- Written exercise
Starting at the top of the entries, restate word for word each line up to and including the one with "return (f(r), f(g), f(b), 1.0)".
################
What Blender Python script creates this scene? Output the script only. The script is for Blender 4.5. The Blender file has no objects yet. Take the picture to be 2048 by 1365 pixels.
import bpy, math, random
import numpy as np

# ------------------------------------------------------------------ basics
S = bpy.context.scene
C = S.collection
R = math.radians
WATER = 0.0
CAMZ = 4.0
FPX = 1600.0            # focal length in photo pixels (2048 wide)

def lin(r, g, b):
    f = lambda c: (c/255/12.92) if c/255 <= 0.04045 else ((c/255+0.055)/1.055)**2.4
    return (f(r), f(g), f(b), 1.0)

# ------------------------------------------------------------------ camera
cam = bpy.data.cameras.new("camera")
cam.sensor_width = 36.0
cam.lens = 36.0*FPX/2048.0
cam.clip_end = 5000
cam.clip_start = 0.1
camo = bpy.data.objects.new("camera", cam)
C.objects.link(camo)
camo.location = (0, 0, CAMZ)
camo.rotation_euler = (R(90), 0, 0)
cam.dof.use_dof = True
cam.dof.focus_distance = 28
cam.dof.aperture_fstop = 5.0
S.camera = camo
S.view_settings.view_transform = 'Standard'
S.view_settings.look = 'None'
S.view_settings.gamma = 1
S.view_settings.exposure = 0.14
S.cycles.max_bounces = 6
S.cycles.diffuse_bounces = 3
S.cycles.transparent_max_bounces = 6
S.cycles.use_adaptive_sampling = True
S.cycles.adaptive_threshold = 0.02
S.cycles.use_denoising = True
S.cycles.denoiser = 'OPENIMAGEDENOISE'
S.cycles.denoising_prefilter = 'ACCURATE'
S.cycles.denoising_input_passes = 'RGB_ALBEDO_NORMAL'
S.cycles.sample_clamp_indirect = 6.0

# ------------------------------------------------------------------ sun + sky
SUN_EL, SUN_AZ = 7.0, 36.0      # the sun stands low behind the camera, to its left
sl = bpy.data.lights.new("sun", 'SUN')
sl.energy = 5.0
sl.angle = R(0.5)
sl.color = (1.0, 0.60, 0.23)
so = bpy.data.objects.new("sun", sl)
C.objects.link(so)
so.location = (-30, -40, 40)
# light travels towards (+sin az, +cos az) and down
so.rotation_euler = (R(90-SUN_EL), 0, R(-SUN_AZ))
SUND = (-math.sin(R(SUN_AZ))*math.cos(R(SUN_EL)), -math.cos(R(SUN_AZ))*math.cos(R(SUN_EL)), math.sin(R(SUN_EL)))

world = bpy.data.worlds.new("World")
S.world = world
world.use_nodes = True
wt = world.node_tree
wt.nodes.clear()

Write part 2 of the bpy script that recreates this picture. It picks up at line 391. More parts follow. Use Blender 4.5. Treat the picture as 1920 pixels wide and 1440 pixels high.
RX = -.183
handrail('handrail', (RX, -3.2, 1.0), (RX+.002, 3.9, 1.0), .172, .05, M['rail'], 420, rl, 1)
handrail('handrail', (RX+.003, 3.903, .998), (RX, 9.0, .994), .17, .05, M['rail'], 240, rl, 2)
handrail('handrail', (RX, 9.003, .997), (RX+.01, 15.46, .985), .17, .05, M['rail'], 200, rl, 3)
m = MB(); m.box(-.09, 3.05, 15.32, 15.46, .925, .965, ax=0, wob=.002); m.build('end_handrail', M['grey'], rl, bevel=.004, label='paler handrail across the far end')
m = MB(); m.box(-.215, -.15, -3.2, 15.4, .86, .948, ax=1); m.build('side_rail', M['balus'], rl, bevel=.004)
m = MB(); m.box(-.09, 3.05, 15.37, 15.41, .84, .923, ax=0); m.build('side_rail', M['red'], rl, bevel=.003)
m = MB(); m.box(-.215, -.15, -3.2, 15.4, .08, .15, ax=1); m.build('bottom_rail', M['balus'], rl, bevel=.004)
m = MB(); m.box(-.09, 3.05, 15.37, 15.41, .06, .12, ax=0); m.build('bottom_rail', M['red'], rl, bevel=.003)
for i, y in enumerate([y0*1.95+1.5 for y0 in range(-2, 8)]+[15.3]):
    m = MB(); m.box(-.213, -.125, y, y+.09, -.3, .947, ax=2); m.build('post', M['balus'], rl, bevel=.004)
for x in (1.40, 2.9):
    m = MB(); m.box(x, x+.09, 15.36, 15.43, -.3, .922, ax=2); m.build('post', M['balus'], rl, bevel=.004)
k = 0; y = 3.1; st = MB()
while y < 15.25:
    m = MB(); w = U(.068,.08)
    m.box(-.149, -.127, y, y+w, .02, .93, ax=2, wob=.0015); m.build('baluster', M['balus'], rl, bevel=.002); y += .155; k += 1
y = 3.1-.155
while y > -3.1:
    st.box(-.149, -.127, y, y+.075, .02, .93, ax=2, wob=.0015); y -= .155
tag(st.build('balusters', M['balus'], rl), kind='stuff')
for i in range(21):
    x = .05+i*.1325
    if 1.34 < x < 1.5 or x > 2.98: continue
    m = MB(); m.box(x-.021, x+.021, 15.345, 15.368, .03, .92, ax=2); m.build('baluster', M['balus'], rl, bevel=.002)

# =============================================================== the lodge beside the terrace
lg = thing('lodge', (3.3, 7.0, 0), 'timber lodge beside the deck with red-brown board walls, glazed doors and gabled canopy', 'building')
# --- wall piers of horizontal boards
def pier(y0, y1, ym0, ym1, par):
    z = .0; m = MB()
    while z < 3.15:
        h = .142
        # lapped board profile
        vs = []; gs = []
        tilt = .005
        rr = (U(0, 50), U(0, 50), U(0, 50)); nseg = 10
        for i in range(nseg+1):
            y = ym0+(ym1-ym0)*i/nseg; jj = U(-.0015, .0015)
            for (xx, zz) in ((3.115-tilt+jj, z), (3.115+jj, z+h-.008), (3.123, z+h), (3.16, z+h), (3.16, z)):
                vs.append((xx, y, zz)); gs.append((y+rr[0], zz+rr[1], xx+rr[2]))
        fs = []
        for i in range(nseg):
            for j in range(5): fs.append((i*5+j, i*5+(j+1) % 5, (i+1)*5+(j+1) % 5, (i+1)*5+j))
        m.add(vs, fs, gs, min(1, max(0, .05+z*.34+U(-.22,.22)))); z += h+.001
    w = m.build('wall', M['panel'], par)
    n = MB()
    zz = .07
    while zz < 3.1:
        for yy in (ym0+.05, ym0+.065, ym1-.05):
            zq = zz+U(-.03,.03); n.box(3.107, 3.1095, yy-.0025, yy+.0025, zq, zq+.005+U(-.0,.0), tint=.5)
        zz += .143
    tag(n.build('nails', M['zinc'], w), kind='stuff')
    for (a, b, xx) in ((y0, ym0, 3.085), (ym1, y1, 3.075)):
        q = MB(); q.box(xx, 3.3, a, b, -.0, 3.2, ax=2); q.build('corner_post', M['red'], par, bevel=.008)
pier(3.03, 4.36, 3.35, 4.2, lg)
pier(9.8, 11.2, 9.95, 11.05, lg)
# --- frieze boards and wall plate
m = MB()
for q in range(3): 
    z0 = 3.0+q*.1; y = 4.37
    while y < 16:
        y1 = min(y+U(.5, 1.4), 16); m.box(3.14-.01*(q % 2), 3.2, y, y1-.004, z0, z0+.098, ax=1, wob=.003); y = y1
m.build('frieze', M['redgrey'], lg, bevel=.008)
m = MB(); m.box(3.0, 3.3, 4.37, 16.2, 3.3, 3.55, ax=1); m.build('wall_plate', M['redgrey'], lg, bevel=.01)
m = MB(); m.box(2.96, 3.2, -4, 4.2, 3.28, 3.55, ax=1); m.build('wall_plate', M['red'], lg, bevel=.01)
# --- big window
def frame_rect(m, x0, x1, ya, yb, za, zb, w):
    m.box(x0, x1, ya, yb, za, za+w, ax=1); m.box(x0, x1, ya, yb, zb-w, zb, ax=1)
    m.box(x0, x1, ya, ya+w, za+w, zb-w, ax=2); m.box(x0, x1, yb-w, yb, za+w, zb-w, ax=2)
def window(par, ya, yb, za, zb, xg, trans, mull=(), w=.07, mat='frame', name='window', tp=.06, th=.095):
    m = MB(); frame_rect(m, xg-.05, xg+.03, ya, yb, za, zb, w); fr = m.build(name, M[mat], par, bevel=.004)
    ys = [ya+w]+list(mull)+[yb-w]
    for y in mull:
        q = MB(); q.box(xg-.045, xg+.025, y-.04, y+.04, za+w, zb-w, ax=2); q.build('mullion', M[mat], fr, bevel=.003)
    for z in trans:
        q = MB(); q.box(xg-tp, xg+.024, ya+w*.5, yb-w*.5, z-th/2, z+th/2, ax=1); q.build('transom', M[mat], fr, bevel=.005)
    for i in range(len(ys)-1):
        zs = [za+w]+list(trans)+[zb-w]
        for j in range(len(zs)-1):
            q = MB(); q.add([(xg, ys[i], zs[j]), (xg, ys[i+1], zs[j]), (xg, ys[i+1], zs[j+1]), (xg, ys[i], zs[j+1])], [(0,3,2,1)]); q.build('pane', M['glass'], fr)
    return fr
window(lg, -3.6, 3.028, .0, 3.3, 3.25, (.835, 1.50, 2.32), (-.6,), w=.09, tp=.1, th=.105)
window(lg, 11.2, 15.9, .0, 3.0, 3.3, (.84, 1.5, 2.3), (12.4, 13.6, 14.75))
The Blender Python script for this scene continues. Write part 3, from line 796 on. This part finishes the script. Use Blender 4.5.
################
- Result of this task
What Blender Python script creates this scene? Output the script only. The script is for Blender 4.5. The Blender file has no objects yet. Take the picture to be 2048 by 1365 pixels.
import bpy, math, random
import numpy as np

# ------------------------------------------------------------------ basics
S = bpy.context.scene
C = S.collection
R = math.radians
WATER = 0.0
CAMZ = 4.0
FPX = 1600.0            # focal length in photo pixels (2048 wide)

def lin(r, g, b):
    f = lambda c: (c/255/12.92) if c/255 <= 0.04045 else ((c/255+0.055)/1.055)**2.4
    return (f(r), f(g), f(b), 1.0)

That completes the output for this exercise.